Das Ursprungsgebiet der Wassermassen, die für diese Erosion gesorgt haben, befindet sich in dem etwa 850 Kilometer südlich gelegenen Echus Chasma (weit außerhalb der
jetzt veröffentlichten Bilder). Der Kraterboden und das westlich davon liegende Gebiet wurden später von Sedimenten und sehr dünnflüssigen, basaltischen Lavaströmen überdeckt, die ihren Ursprung in vulkanischen Zonen der im Westen gelegenen Region Tharsis haben. Sie sind wesentlich jünger als das zerfurchte Hochland in der Umgebung, worauf auch die glatte, kaum von Kratern bedeckte Oberfläche hinweist.
Am unteren Bildrand ist deutlich der Übergang vom Hochland zu den einige hundert Meter tiefer liegenden, stark zerklüfteten Gebieten zu erkennen. Entlang des Übergangs zeigen sich parallel zur Übergangszone verlaufende Bruchzonen. Es ist wahrscheinlich, dass große Teile des Gebiets neben tektonischer Beanspruchung auch durch einen Prozess entfernt werden, bei dem im Untergrund Material vorwiegend durch fließendes Wasser gelöst und dann abtransportiert wird. Diesen Prozess bezeichnet man als Subrosion. Die überlagernden Schichten stürzen in die durch den Abfluss des Wassers entstandenen Hohlräume teilweise ein und bilden diese auch als
"Chaotische Gebiete" bezeichneten Regionen.
Auch im Westen der Region fallen viele, teilweise rechtwinklig zueinander orientierte Bruchzonen auf (oben,
in der Mitte der Gesamtansicht). Bei diesen Strukturen handelt es sich höchstwahrscheinlich ebenfalls um Bruchzonen, die durch das Einstürzen von Oberflächenschichten infolge von Subrosionsprozessen entstanden sind.

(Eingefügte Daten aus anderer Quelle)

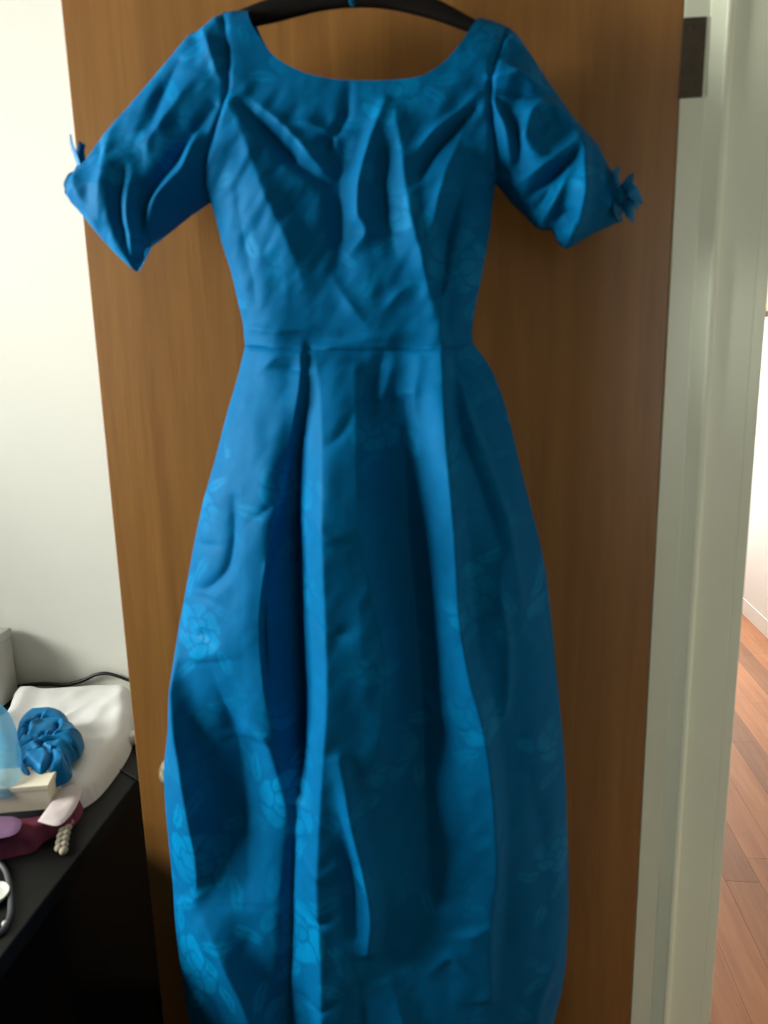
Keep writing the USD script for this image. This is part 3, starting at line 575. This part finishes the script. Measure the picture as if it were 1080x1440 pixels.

Die eingesunkenen, noch intakt gebliebenen Flächen sind hier bis zu zehn Kilometer groß. Ähnliche Prozesse, die zur Bildung von
"Chaotischen Gebiete" führen, sind an vielen anderen Stellen auf dem Mars zu
finden.
Die Aufnahmen der HRSC entstanden am 11. November 2008 aus einer
Beobachtungshöhe von etwa 425 Kilometern über der Marsoberfläche.
Das Kameraexperiment HRSC auf der ESA-Mission Mars Express wird vom Principal Investigator Prof. Dr. Gerhard Neukum (Freie Universität Berlin), der auch die technische Konzeption der hochauflösenden Stereokamera entworfen hatte, geleitet. Das Wissenschaftsteam besteht aus 45 Co-Investigatoren
aus 32 Institutionen und zehn Nationen. Die Kamera wurde am Deutschen Zentrum
für Luft- und Raumfahrt (DLR) unter der Leitung von Neukum entwickelt und in
Kooperation mit industriellen Partnern gebaut. Sie wird vom DLR-Institut für Planetenforschung in Berlin-Adlershof betrieben. Die systematische Prozessierung der Daten erfolgt am DLR. Die
jetzt veröffentlichten Bilder wurden vom Institut für Geologische Wissenschaften der FU Berlin in Zusammenarbeit mit dem DLR-Institut für Planetenforschung erstellt.